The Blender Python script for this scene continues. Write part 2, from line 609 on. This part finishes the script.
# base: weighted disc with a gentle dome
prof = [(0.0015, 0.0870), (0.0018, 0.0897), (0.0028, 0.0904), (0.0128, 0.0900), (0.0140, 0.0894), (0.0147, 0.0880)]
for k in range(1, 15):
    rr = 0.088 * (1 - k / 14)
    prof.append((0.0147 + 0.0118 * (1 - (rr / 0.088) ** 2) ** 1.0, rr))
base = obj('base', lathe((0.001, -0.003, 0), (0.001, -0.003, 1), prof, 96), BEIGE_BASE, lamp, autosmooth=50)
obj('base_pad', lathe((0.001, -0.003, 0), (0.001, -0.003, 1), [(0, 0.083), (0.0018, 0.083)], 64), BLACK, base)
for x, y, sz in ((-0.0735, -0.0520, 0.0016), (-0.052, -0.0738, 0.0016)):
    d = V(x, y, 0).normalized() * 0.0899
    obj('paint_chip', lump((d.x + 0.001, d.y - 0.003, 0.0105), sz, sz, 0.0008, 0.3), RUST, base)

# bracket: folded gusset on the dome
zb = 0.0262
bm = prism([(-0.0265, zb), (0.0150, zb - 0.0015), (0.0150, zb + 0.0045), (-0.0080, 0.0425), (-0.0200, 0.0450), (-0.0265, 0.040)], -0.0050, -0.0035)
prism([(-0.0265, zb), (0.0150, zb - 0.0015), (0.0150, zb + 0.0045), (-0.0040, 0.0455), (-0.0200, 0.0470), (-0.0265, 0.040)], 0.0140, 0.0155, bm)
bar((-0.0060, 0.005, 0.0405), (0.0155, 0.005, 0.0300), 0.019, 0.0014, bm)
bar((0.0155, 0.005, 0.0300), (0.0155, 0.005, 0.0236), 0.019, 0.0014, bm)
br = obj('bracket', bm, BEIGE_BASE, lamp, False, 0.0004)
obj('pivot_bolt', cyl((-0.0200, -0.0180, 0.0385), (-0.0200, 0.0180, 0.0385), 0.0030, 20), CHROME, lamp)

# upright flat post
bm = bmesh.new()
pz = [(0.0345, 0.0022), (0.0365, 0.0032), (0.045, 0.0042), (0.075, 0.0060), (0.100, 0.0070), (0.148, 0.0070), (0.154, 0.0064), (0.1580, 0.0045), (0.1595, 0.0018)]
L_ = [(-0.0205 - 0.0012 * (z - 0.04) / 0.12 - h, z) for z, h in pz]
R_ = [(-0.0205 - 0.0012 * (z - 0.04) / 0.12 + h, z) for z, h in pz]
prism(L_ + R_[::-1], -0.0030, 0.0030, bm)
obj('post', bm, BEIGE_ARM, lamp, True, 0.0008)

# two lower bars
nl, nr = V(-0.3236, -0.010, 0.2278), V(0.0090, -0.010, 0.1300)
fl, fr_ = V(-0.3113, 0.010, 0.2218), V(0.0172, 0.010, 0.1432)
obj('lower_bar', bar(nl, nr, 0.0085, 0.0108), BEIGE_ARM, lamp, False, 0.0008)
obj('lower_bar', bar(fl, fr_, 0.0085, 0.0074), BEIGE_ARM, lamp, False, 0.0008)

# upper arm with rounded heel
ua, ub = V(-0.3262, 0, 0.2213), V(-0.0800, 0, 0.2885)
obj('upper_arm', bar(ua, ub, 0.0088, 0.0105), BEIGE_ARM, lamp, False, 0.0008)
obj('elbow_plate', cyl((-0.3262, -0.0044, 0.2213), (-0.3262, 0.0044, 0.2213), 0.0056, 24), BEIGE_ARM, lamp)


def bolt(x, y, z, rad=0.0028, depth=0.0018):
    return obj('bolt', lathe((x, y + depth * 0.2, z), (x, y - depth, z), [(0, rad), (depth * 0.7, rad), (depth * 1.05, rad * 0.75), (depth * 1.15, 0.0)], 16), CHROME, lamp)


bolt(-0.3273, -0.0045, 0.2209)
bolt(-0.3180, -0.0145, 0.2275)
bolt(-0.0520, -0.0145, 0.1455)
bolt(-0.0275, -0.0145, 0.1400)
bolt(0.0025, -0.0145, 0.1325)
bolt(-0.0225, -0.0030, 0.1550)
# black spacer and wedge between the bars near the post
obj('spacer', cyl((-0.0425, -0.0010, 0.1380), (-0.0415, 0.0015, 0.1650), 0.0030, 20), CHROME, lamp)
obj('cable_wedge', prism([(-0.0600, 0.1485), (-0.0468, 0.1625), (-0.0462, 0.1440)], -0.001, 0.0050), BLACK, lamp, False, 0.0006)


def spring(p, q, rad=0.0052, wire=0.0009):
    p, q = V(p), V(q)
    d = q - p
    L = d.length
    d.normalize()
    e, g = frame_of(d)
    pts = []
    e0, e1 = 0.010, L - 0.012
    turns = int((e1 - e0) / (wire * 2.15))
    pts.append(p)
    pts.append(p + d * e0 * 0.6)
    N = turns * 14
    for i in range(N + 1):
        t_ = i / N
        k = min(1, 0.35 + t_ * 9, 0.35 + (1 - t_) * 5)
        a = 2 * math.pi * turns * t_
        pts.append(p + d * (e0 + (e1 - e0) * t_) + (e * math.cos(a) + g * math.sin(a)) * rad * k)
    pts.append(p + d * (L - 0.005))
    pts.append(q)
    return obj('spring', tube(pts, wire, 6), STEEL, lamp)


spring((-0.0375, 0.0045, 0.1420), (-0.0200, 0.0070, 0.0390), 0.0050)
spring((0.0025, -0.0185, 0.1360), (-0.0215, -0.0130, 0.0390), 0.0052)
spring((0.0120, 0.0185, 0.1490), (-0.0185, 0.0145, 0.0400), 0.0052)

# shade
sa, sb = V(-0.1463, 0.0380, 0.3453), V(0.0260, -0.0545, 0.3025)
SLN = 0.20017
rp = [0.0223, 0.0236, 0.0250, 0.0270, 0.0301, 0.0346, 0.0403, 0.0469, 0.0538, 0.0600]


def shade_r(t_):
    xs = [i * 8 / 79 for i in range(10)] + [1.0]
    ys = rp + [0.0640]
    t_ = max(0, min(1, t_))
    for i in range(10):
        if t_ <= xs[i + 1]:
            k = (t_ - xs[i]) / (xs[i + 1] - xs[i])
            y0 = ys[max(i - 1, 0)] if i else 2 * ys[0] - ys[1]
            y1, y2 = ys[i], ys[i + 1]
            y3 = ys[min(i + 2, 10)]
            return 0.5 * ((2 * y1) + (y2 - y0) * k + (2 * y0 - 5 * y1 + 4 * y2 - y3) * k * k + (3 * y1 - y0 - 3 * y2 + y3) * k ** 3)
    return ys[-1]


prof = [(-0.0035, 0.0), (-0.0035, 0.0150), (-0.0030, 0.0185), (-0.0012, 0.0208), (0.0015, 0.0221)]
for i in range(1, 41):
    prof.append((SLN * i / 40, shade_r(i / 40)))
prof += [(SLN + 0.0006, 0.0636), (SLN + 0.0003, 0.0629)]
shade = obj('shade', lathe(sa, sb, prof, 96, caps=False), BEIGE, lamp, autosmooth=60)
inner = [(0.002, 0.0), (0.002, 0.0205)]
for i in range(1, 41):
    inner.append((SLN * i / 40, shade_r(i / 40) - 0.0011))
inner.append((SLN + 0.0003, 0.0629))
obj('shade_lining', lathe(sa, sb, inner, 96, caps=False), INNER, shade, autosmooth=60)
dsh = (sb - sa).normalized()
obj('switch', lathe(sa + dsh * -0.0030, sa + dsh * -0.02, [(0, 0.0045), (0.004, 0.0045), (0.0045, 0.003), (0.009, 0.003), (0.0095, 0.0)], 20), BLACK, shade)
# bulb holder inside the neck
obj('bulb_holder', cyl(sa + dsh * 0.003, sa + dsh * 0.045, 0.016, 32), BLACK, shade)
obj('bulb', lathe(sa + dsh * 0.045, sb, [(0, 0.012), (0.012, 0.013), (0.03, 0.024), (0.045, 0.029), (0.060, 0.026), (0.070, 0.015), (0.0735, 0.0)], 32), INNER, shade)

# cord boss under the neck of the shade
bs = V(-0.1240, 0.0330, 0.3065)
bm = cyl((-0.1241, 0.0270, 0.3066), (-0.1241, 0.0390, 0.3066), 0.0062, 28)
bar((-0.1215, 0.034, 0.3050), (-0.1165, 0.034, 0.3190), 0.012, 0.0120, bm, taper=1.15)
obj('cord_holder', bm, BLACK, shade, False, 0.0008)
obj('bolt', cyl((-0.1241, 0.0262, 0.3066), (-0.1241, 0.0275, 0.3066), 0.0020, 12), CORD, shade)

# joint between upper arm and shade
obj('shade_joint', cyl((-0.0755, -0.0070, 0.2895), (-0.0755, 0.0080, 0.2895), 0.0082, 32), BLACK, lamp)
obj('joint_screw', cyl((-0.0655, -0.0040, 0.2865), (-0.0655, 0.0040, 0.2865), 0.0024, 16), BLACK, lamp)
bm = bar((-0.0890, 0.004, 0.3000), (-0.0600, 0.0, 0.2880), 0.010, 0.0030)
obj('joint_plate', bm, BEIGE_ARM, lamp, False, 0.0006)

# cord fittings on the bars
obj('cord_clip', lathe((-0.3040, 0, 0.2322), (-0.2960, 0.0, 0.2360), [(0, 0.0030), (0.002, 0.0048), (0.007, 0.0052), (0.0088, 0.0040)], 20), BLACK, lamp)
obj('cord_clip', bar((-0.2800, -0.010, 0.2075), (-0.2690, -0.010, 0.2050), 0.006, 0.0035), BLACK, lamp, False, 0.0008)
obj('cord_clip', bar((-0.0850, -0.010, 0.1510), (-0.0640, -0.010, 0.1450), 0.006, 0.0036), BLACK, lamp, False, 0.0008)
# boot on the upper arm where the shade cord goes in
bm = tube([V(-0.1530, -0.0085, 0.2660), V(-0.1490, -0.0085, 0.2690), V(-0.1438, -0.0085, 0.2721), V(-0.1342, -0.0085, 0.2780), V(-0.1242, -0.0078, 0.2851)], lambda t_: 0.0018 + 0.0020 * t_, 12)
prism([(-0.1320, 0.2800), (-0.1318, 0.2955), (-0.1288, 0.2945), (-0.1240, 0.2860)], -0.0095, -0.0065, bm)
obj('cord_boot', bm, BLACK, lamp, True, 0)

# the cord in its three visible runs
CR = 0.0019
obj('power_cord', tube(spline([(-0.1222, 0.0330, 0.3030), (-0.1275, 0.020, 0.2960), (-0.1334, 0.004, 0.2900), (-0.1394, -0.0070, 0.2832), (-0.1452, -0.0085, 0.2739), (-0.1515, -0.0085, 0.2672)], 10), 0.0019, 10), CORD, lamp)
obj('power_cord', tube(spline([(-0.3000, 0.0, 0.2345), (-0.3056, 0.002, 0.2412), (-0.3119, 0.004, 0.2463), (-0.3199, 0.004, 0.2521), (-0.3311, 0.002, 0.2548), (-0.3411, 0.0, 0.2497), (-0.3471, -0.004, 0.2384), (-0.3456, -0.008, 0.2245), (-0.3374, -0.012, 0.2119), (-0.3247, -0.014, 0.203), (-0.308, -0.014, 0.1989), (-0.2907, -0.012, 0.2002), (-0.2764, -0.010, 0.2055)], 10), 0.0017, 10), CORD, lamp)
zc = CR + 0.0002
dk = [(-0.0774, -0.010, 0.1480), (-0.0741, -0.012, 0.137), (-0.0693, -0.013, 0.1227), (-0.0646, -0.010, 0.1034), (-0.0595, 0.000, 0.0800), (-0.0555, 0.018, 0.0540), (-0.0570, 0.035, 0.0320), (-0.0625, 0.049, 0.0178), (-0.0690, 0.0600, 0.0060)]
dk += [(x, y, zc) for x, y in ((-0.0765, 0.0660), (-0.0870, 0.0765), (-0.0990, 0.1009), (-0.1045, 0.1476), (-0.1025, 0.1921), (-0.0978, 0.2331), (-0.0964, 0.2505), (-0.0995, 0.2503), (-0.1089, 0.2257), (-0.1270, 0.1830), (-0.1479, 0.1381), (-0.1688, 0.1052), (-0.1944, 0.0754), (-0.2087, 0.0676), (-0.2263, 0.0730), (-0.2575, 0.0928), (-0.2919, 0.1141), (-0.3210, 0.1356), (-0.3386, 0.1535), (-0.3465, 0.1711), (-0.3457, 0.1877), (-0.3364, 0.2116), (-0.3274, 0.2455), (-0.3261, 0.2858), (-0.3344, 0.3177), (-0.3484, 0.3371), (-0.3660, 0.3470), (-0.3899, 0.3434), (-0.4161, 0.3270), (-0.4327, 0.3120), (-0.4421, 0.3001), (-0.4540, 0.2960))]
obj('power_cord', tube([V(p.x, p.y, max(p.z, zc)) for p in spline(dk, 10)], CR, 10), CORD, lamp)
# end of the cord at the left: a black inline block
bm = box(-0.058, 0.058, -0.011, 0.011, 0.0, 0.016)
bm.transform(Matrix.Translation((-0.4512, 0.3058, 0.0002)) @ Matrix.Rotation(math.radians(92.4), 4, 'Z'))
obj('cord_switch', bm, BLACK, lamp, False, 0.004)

---*---

- _Goal_
Extract exactly the leading lines of the data, stopping at and including the line with "obj('paint_chip', lump((d.x +".

- _Exercise response_
The Blender Python script for this scene continues. Write part 2, from line 609 on. This part finishes the script.
# base: weighted disc with a gentle dome
prof = [(0.0015, 0.0870), (0.0018, 0.0897), (0.0028, 0.0904), (0.0128, 0.0900), (0.0140, 0.0894), (0.0147, 0.0880)]
for k in range(1, 15):
    rr = 0.088 * (1 - k / 14)
    prof.append((0.0147 + 0.0118 * (1 - (rr / 0.088) ** 2) ** 1.0, rr))
base = obj('base', lathe((0.001, -0.003, 0), (0.001, -0.003, 1), prof, 96), BEIGE_BASE, lamp, autosmooth=50)
obj('base_pad', lathe((0.001, -0.003, 0), (0.001, -0.003, 1), [(0, 0.083), (0.0018, 0.083)], 64), BLACK, base)
for x, y, sz in ((-0.0735, -0.0520, 0.0016), (-0.052, -0.0738, 0.0016)):
    d = V(x, y, 0).normalized() * 0.0899
    obj('paint_chip', lump((d.x + 0.001, d.y - 0.003, 0.0105), sz, sz, 0.0008, 0.3), RUST, base)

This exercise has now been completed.